Even selfies are used in court

According to Wikipedia, a “selfie” “is a self-portrait type image, typically taken with a smartphone which may be held in the hand or supported by a selfie stick. Selfies are often shared on social networking services such as Facebook, Twitter, Snapchat and Instagram.” Easy to get, even easier to share on Internet or on social media.

However, the simplicity of taking a selfie can create considerable complications, whether you take or use it at the wrong time or you don’t take it at all. Courts in recent cases show exactly that.

A first case concerns a warehouseman employed by one of the largest e-commerce companies. He got fired for having interrupted his work to take two selfies in two different moments, also using a product for sale. With sentence no. 2203 of 18 September 2018, the Court of Milan stated that the conduct adopted by the subject did not constitute dismissal for misconduct, but acknowledged the illegal nature of the selfie taken during the working hours and in violation of the obligations arising from the employment contract. For this reason, the worker was not reintegrated but the company paid him an allowance equal to four months’ salary.

Also a gentleman of Genoa was in trouble for a selfie. He used to share on a group of WhatsApp selfies taken with a woman. However, the Court of Genoa judged the selfies – considered as documentary evidences – the responsible for the breakdown of the marriage to request the separation charge.

On the other hand, a selfie may have helped a Dominican woman who was refused a residence permit for family reunification, since there was no evidence of cohabitation with her Italian husband. Judgment no. 860 of 02 March 2016 stated that there was no evidence of cohabitation because the woman had not taken ” even a selfie of everyday life and the Sundays claimed to be spent together. Even if in civil trials the evidences are common, digital era tools, such as e-mails, icons and selfies have become part of the documentary and photographic evidences.

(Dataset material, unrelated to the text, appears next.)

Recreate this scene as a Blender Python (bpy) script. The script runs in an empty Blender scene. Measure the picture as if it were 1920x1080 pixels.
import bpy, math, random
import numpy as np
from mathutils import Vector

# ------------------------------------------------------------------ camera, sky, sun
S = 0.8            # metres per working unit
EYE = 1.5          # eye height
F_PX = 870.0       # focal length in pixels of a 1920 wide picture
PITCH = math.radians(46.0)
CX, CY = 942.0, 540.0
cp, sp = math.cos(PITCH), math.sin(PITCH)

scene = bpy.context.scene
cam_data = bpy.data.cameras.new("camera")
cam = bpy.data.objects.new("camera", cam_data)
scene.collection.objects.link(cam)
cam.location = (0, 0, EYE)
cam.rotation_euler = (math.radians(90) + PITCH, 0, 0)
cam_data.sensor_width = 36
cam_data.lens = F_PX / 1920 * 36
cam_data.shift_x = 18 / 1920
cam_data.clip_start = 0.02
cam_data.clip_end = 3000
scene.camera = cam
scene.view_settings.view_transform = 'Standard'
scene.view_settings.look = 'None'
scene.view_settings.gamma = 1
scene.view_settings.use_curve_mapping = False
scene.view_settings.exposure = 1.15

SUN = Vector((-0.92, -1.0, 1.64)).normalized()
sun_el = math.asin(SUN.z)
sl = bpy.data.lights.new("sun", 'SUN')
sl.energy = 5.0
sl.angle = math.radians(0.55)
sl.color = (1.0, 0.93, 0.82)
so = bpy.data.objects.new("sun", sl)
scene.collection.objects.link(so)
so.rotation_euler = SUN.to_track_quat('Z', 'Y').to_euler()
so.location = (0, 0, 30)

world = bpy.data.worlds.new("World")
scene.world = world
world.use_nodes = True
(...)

The use of new electronic instruments is not a “far west” where anything is possible. Our online behaviour inevitably has legal consequences and can also have very unpleasant consequences. This should be an accepted principle which everyone should be aware of, but sometimes it seems not to be so.

What we post on the Internet or in a social network is far more dangerous than what we can write on paper or say verbally because we use a way that makes the communication durable. Even if we can erase it, it remains somewhere the electronical memory and it may come up at the wrong time.